Reallabore: Welche Perspektiven hat die Forschungsinfrastruktur für Open Innovation und Citizen Science?

von Birgit Fingerle

Reallabore sind in den vergangenen fünf Jahren immer beliebter geworden. Sie bilden neue strukturierte Formen der Kooperation von Akteuren aus Wissenschaft und Gesellschaft. Mit ihnen wird ein offener Forschungs-, Lern- und Gestaltungsraum geschaffen, in dem neue Ideen durchdacht, erlebt sowie ausgetestet werden. Diese beziehen sich zumeist auf einen bestimmten geographischen Raum, wie eine Stadt oder einen Stadtteil. Reallabore übertragen den Labor-Begriff aus den Naturwissenschaften auf die Analyse von Prozessen in Gesellschaft und Politik und stellen ein Forschungskonzept dar. Das gegenseitige Lernen in einem experimentellen Umfeld steht dabei im Vordergrund.

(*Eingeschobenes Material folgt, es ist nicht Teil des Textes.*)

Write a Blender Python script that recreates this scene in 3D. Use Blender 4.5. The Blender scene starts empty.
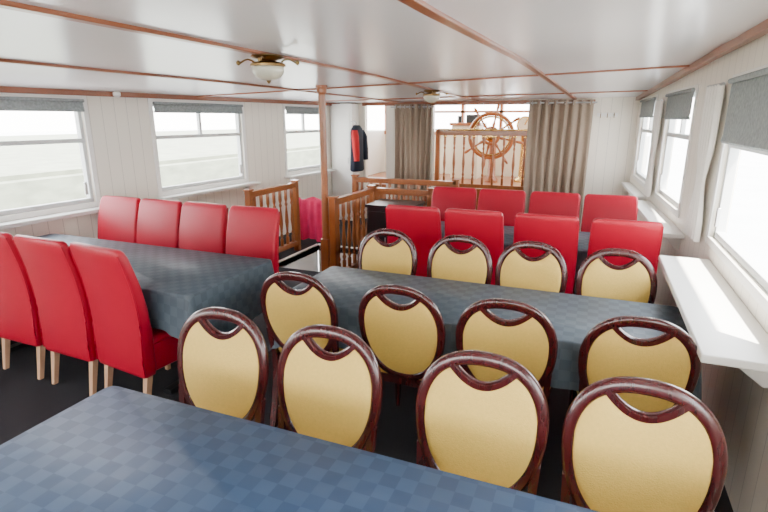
import bpy, math, random
from mathutils import Vector, Matrix
random.seed(4)
scene = bpy.context.scene
pi = math.pi

# ------------------------------------------------------------ materials
def new_mat(name):
    m = bpy.data.materials.new(name); m.use_nodes = True
    return m, m.node_tree, m.node_tree.nodes['Principled BSDF']

def mat(name, col, rough=0.5, metal=0.0, noise=0.0, nscale=20, bump=0.0, bscale=80, coat=0.0, stretch=None):
    m, nt, b = new_mat(name)
    b.inputs['Base Color'].default_value = (*col, 1)
    b.inputs['Roughness'].default_value = rough
    b.inputs['Metallic'].default_value = metal
    b.inputs['Coat Weight'].default_value = coat
    b.inputs['Coat Roughness'].default_value = 0.12
    tc = nt.nodes.new('ShaderNodeTexCoord')
    mp = nt.nodes.new('ShaderNodeMapping')
    nt.links.new(tc.outputs['Object'], mp.inputs['Vector'])
    if stretch: mp.inputs['Scale'].default_value = stretch
    if noise > 0:
        n = nt.nodes.new('ShaderNodeTexNoise'); n.inputs['Scale'].default_value = nscale
        n.inputs['Detail'].default_value = 4
        nt.links.new(mp.outputs[0], n.inputs['Vector'])
        mx = nt.nodes.new('ShaderNodeMix'); mx.data_type = 'RGBA'
        mx.inputs[6].default_value = (*[c*(1-noise) for c in col], 1)
        mx.inputs[7].default_value = (*[min(1, c*(1+noise)) for c in col], 1)
        nt.links.new(n.outputs['Fac'], mx.inputs[0])
        nt.links.new(mx.outputs[2], b.inputs['Base Color'])
    if bump > 0:
        n2 = nt.nodes.new('ShaderNodeTexNoise'); n2.inputs['Scale'].default_value = bscale
        nt.links.new(mp.outputs[0], n2.inputs['Vector'])
        bp = nt.nodes.new('ShaderNodeBump'); bp.inputs['Strength'].default_value = bump
        bp.inputs['Distance'].default_value = 0.01
        nt.links.new(n2.outputs['Fac'], bp.inputs['Height'])
        nt.links.new(bp.outputs[0], b.inputs['Normal'])
    return m

def mat_cloth(name, c1, c2, sq=0.052):
    m, nt, b = new_mat(name)
    uv = nt.nodes.new('ShaderNodeUVMap')
    ck = nt.nodes.new('ShaderNodeTexChecker'); ck.inputs['Scale'].default_value = 1/sq
    ck.inputs['Color1'].default_value = (*c1, 1); ck.inputs['Color2'].default_value = (*c2, 1)
    nt.links.new(uv.outputs[0], ck.inputs['Vector'])
    ck2 = nt.nodes.new('ShaderNodeTexChecker'); ck2.inputs['Scale'].default_value = 1/(sq*2)
    ck2.inputs['Color1'].default_value = (1, 1, 1, 1); ck2.inputs['Color2'].default_value = (.92, .93, .94, 1)
    nt.links.new(uv.outputs[0], ck2.inputs['Vector'])
    mx = nt.nodes.new('ShaderNodeMix'); mx.data_type = 'RGBA'; mx.blend_type = 'MULTIPLY'
    mx.inputs[0].default_value = 1
    nt.links.new(ck.outputs['Color'], mx.inputs[6]); nt.links.new(ck2.outputs['Color'], mx.inputs[7])
    nt.links.new(mx.outputs[2], b.inputs['Base Color'])
    mr = nt.nodes.new('ShaderNodeMapRange')
    mr.inputs[3].default_value = 0.47; mr.inputs[4].default_value = 0.51
    nt.links.new(ck.outputs['Fac'], mr.inputs[0]); nt.links.new(mr.outputs[0], b.inputs['Roughness'])
    b.inputs['Specular IOR Level'].default_value = .33
    n2 = nt.nodes.new('ShaderNodeTexNoise'); n2.inputs['Scale'].default_value = 5
    nt.links.new(uv.outputs[0], n2.inputs['Vector'])
    bp = nt.nodes.new('ShaderNodeBump'); bp.inputs['Strength'].default_value = .4; bp.inputs['Distance'].default_value = .02
    nt.links.new(n2.outputs['Fac'], bp.inputs['Height']); nt.links.new(bp.outputs[0], b.inputs['Normal'])
    return m

def mat_boards(name, col, pitch=0.14, axis='Y', rough=.35):
    """painted tongue and groove boards"""
    m, nt, b = new_mat(name)
    g = nt.nodes.new('ShaderNodeNewGeometry'); s = nt.nodes.new('ShaderNodeSeparateXYZ')
    nt.links.new(g.outputs['Position'], s.inputs[0])
    d = nt.nodes.new('ShaderNodeMath'); d.operation = 'DIVIDE'; d.inputs[1].default_value = pitch
    nt.links.new(s.outputs[axis], d.inputs[0])
    f = nt.nodes.new('ShaderNodeMath'); f.operation = 'FRACT'; nt.links.new(d.outputs[0], f.inputs[0])
    l = nt.nodes.new('ShaderNodeMath'); l.operation = 'LESS_THAN'; l.inputs[1].default_value = .045
    nt.links.new(f.outputs[0], l.inputs[0])
    mx = nt.nodes.new('ShaderNodeMix'); mx.data_type = 'RGBA'
    mx.inputs[6].default_value = (*col, 1); mx.inputs[7].default_value = (*[c*.72 for c in col], 1)
    nt.links.new(l.outputs[0], mx.inputs[0]); nt.links.new(mx.outputs[2], b.inputs['Base Color'])
    b.inputs['Roughness'].default_value = rough
    bp = nt.nodes.new('ShaderNodeBump'); bp.invert = True; bp.inputs['Strength'].default_value = .5; bp.inputs['Distance'].default_value = .01
    nt.links.new(l.outputs[0], bp.inputs['Height']); nt.links.new(bp.outputs[0], b.inputs['Normal'])
    return m

M_wall = mat_boards('painted_boards', (.86, .81, .71))
M_wallx = mat_boards('painted_boards_x', (.86, .81, .71), axis='X')
M_ceil = mat('ceiling_panel', (.80, .775, .77), .22, noise=.03, nscale=1.2, bump=.06, bscale=3)
M_white = mat('white_paint', (.86, .85, .81), .35)
M_sheer = mat('white_drape', (.86, .83, .77), .8)
M_frame = mat('window_frame_paint', (.60, .62, .62), .4)
M_wood = mat('teak_trim', (.25, .068, .020), .35, noise=.3, nscale=9, stretch=(1, .3, 1), coat=.3)
M_oak = mat('varnished_oak', (.31, .092, .020), .35, noise=.3, nscale=14, stretch=(3, 3, .4), coat=.4)
M_leg = mat('pale_oak_leg', (.55, .33, .20), .45, noise=.15)
M_mah = mat('mahogany', (.055, .006, .007), .25, noise=.4, nscale=18, stretch=(3, 3, .5), coat=.5)
M_red = mat('red_leather', (.40, .0008, .022), .40, noise=.06, nscale=6, bump=.12, bscale=160)
M_red.node_tree.nodes['Principled BSDF'].inputs['Specular IOR Level'].default_value=.35
M_yel = mat('yellow_upholstery', (.74, .50, .115), .55, noise=.10, nscale=90, bump=.35, bscale=220)
M_clothA = mat_cloth('tablecloth_damask', (.058, .080, .102), (.072, .098, .122))
M_clothB = mat_cloth('tablecloth_damask_blue', (.036, .074, .150), (.047, .092, .178))  # same damask for the front table, bluish sky reflection mixed into its colour
M_carpet = mat('dark_carpet', (.012, .013, .018), .9, noise=.4, nscale=60, bump=.3, bscale=300)
M_curt = mat('taupe_curtain', (.28, .21, .155), .8, noise=.06, nscale=40)
M_blind = mat('grey_blind', (.27, .30, .30), .8, noise=.5, nscale=45)
M_brass = mat('antique_brass', (.30, .19, .075), .32, metal=1, noise=.2, nscale=15)
M_brassp = mat('polished_brass', (.70, .48, .17), .22, metal=1, noise=.1, nscale=15)
M_glass = mat('frosted_glass', (.66, .64, .50), .25, noise=.12, nscale=25, coat=.5)
M_black = mat('black_laminate', (.012, .012, .014), .3)
M_steel = mat('steel', (.5, .5, .5), .3, metal=1)
M_pink = mat('pink_fabric', (.75, .02, .12), .8, noise=.15, nscale=12)
M_cream = mat('cream_panel', (.74, .66, .50), .5, noise=.05)
M_coat = mat('navy_coat', (.012, .018, .035), .85)
M_coatred = mat('red_coat', (.5, .01, .015), .8)
M_water = mat('water', (.42, .44, .45), .25, noise=.2, nscale=.4, bump=.3, bscale=2)
M_quay = mat('quay_bank', (.14, .155, .115), .9, noise=.5, nscale=1.2, stretch=(1, 1, 3))
M_step = mat('painted_tread', (.72, .72, .70), .5)  # pale colour stands in for the sunlit floor at the stair opening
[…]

In Deutschland wurden bereits zu unterschiedlichsten Themen Reallaborprojekte gestartet, etwa zu nachhaltiger Entwicklung, Stadtentwicklung, erneuerbarer Energieversorgung oder Sharing. Reallabore werden häufig im Rahmen von Drittmittelprojekten eingerichtet. Deutlich wird die vorherrschende Dynamik im Bereich der Reallaborforschung auch in der derzeit vorhandenen Reihe an Förderprogrammen auf Landes- und Bundesebene. Baden-Württemberg ist das erste Bundesland, das Reallabore auf breiter Basis fördert. Gestärkt werden Reallabore auch durch Netzwerkstrukturen, wie das neu geschaffene Netzwerk Reallabore der Nachhaltigkeit des Karlsruher Instituts für Technologie, des Wuppertal Instituts, der Leuphana Universität Lüneburg und des Ecological Research Network (Ecornet).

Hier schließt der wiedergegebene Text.